CONFLICT/DUPLICATION/COMPANIONSHIP/RELATIONSHIP
This bill is identical to HB 17 and HB 40
SUBSTANTIVE ISSUES
The Public Defender Department believes the language of the proposed amendment may violate due process as it contemplates broad prosecutorial discretion in defining child pornography. Presently written current law, Section 30-6A-1 helps define both the exploitive nature of the crime and the crime itself, by requiring some manner of affirmative act ('distribution', 'intent to distribute', 'cause or permit', 'manufacture') to trigger a violation. Distribution, intent to distribute, causing or permitting and manufacturing child pornography not only demonstrates an exploitive intent upon the protected class, but indicates that the perpetrator intends the items for either personal gratification, or "for the purpose of sexual stimulation." (30-6A-2 paragraph 5 "Definitions") The new language broadly expands the reach of the statute by making mere possession of material, that may or may not be fit the present strictures of the statute, a crime. By disposing of the defining nature of sexual exploitation illustrated by the affirmative acts, this amendment allows a governmental authority to not only determine that a citizen knew or should have known that the material was 'sexually exploitive' of children, but that the material itself violates the statute.

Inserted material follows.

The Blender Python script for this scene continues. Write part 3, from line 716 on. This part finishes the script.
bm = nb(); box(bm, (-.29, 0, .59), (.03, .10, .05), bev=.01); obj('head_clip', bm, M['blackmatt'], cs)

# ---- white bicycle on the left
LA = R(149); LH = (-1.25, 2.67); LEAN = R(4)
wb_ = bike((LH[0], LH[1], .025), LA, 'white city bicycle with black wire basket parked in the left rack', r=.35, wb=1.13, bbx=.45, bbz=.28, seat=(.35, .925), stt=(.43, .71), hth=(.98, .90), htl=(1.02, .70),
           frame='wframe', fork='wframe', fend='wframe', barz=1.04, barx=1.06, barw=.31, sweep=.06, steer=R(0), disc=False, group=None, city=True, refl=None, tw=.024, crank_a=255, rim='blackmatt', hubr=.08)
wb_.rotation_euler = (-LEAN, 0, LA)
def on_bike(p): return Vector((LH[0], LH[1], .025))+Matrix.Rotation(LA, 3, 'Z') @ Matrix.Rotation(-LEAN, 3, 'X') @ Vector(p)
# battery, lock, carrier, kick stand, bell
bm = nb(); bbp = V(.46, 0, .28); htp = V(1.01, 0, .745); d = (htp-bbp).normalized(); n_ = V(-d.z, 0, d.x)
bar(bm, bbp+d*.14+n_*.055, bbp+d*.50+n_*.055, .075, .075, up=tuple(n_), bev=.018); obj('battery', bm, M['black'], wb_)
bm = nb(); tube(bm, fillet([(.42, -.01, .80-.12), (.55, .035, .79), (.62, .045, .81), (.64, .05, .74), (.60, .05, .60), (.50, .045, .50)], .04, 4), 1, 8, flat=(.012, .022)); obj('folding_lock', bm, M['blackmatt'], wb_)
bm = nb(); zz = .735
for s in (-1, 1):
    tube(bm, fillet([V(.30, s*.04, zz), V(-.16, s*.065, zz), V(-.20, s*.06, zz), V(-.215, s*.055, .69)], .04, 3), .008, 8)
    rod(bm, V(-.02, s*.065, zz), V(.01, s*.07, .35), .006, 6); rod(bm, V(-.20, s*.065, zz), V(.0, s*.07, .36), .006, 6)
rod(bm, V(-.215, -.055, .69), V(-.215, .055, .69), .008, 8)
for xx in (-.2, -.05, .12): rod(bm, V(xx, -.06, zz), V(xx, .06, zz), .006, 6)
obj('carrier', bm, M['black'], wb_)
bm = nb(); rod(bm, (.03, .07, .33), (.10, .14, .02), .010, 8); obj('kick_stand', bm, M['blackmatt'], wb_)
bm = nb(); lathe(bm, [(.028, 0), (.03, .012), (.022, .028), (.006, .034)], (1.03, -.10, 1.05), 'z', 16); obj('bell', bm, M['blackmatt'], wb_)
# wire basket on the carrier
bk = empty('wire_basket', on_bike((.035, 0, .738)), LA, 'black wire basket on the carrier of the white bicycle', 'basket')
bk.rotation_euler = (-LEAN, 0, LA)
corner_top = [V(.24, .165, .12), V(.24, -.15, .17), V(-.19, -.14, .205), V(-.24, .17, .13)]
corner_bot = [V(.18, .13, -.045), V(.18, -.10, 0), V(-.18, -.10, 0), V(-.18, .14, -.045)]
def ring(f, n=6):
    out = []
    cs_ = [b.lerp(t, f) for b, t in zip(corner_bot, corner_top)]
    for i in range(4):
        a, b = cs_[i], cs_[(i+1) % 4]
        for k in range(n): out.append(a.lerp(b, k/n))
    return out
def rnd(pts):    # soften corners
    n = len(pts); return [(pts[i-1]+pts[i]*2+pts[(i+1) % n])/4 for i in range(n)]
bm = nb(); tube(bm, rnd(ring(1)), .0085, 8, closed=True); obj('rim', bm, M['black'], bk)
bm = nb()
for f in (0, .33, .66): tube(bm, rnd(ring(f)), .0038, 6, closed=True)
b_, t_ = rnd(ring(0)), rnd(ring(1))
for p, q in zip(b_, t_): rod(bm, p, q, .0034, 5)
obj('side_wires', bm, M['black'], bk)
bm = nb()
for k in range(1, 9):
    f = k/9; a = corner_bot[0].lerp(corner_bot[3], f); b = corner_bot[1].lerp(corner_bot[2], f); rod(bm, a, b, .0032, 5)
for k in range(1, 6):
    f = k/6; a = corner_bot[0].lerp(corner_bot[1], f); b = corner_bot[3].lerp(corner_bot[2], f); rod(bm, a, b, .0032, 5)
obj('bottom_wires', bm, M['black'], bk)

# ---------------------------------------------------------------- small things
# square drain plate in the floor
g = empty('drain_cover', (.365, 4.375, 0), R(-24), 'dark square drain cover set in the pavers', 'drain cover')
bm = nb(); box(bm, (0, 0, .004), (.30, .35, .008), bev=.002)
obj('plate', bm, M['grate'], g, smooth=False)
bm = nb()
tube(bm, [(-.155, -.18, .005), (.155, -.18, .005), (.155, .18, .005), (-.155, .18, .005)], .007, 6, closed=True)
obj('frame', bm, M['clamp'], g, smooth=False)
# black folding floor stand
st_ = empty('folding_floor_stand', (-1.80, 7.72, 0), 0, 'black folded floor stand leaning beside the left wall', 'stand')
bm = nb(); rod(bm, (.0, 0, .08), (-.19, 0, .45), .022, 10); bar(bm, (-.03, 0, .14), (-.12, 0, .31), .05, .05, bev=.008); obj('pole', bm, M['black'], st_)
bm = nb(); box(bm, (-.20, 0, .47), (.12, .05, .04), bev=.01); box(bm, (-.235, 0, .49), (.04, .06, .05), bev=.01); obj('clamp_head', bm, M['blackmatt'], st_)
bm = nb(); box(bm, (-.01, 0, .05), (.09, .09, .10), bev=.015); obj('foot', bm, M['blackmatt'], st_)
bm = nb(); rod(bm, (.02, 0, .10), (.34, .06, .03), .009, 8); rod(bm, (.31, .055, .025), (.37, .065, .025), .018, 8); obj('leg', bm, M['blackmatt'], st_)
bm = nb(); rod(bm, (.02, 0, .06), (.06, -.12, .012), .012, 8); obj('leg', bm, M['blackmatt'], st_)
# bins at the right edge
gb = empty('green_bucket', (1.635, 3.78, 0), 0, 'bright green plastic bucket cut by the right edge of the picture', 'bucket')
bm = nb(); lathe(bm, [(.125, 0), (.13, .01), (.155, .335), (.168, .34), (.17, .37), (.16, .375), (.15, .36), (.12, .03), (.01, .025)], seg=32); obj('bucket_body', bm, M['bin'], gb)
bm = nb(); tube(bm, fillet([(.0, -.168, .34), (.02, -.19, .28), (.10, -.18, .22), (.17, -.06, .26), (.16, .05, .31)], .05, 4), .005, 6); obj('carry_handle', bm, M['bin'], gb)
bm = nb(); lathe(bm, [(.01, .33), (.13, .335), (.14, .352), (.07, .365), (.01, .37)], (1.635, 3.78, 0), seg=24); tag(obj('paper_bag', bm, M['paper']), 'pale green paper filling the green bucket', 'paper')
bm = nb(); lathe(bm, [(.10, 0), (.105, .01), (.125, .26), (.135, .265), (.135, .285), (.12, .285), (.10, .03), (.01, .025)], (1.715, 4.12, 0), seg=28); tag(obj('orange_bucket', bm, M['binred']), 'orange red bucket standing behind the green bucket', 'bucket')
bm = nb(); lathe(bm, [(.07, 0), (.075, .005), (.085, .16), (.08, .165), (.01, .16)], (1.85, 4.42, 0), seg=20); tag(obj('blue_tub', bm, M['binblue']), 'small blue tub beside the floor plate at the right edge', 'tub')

The Public Defender goes on to say that the mere act of downloading material, the nature of which is unknown to the recipient, would trigger a violation of the proposed amendment. Finally, the language "any visual or print medium depicting any sexual act" could conceivably make criminal the possession of any illustrated or electronically enhanced renditions (Barnes and Noble now offers books on line) of not only questionable material, but literary, religious and artistic masterpieces from Ruebens to Rousseau to The Bible to Shakespeare (Romeo and Juliet were fourteen and thirteen respectively).